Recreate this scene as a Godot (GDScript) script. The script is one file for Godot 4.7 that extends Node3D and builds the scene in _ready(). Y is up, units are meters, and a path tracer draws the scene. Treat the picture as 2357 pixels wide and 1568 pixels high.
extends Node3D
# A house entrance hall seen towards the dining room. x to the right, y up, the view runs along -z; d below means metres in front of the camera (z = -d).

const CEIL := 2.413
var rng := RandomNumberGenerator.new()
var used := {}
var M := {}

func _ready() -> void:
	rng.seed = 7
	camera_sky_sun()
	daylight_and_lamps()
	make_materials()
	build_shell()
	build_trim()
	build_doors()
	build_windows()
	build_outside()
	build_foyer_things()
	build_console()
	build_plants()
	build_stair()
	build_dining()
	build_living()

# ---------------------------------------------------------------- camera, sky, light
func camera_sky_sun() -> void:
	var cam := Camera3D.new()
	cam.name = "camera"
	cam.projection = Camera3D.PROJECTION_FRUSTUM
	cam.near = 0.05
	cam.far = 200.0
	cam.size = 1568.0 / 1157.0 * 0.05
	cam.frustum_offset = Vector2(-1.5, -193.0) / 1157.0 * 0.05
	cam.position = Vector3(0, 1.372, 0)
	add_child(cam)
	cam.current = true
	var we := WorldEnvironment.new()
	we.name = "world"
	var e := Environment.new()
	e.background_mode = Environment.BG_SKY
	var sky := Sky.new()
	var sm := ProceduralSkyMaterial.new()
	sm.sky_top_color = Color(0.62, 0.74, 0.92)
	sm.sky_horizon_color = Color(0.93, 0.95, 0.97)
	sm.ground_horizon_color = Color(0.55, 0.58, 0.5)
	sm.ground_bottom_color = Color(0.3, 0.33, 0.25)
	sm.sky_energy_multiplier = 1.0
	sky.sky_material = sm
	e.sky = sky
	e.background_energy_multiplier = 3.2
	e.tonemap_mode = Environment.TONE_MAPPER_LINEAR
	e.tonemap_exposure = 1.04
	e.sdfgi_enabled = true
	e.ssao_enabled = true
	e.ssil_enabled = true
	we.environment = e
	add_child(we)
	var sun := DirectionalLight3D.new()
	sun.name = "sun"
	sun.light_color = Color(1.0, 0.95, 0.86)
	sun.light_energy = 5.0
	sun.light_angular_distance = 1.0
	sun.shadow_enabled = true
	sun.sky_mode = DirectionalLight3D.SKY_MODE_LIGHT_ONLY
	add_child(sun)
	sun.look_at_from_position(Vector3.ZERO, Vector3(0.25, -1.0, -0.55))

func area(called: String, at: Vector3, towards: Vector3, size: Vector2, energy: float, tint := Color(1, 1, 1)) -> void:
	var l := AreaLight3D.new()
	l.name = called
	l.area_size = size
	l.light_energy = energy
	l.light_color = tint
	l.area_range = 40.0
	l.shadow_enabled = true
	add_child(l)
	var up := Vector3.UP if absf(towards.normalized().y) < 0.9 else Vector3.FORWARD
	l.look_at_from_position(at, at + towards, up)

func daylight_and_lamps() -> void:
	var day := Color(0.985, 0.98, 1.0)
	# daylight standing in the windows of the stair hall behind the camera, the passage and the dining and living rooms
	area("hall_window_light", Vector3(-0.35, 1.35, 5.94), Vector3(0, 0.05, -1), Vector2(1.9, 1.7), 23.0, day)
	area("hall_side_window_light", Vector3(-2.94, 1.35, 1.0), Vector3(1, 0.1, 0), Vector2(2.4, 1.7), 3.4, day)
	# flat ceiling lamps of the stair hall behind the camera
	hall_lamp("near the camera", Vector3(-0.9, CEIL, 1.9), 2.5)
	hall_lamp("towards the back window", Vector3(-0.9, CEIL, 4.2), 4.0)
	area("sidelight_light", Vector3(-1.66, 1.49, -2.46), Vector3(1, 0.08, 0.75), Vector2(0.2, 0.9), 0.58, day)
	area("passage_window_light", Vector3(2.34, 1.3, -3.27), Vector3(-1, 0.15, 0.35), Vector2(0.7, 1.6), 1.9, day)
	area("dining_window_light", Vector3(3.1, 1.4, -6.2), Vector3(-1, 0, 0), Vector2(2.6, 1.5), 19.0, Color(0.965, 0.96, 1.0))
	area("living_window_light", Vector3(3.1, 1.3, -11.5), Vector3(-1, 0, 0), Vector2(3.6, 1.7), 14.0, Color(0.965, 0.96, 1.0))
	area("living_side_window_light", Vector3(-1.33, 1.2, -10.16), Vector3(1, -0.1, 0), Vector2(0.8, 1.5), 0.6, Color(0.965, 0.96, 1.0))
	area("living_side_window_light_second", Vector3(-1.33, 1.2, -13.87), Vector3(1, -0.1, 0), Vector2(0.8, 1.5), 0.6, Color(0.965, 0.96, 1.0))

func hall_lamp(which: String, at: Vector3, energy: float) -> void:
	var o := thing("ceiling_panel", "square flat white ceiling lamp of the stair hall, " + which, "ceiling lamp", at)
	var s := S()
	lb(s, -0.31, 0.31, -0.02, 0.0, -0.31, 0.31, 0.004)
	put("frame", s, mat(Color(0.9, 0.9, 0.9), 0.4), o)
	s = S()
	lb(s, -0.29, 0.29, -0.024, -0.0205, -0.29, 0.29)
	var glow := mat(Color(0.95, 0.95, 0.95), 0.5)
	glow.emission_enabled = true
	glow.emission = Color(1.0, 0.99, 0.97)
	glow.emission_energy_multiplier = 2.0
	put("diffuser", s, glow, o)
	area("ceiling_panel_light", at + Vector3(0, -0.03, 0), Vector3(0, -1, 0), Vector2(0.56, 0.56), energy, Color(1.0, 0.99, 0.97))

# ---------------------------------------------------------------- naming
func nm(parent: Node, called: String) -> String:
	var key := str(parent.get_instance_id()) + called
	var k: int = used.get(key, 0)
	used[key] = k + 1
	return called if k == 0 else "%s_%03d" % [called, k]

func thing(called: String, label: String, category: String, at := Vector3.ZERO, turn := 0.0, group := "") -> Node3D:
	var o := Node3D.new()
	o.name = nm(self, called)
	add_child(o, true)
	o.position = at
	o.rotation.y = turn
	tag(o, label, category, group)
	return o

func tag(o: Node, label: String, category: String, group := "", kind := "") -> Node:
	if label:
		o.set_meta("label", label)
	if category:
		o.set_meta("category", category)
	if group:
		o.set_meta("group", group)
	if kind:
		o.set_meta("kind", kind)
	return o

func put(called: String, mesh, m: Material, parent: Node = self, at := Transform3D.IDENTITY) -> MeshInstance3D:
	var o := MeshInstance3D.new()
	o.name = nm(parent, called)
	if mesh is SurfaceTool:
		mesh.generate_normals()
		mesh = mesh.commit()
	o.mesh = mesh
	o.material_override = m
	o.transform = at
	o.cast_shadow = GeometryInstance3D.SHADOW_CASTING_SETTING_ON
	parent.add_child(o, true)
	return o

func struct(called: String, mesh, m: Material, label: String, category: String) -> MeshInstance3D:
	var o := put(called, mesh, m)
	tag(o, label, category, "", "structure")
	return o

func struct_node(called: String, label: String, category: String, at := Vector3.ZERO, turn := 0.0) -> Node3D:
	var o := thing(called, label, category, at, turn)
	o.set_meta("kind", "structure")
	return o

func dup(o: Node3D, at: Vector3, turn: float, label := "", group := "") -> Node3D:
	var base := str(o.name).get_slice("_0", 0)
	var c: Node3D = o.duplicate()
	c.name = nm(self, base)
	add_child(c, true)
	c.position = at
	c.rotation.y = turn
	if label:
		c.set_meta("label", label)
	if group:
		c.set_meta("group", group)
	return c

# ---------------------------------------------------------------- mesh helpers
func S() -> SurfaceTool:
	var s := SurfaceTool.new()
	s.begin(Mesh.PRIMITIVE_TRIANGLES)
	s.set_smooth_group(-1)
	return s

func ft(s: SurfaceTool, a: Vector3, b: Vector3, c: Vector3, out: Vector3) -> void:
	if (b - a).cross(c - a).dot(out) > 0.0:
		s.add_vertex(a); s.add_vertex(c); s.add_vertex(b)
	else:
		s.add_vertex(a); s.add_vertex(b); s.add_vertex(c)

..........

Written exercise - Copy the lines from the start of the data verbatim, stopping after the line containing "build_living()".

Exercise response -
Recreate this scene as a Godot (GDScript) script. The script is one file for Godot 4.7 that extends Node3D and builds the scene in _ready(). Y is up, units are meters, and a path tracer draws the scene. Treat the picture as 2357 pixels wide and 1568 pixels high.
extends Node3D
# A house entrance hall seen towards the dining room. x to the right, y up, the view runs along -z; d below means metres in front of the camera (z = -d).

const CEIL := 2.413
var rng := RandomNumberGenerator.new()
var used := {}
var M := {}

func _ready() -> void:
	rng.seed = 7
	camera_sky_sun()
	daylight_and_lamps()
	make_materials()
	build_shell()
	build_trim()
	build_doors()
	build_windows()
	build_outside()
	build_foyer_things()
	build_console()
	build_plants()
	build_stair()
	build_dining()
	build_living()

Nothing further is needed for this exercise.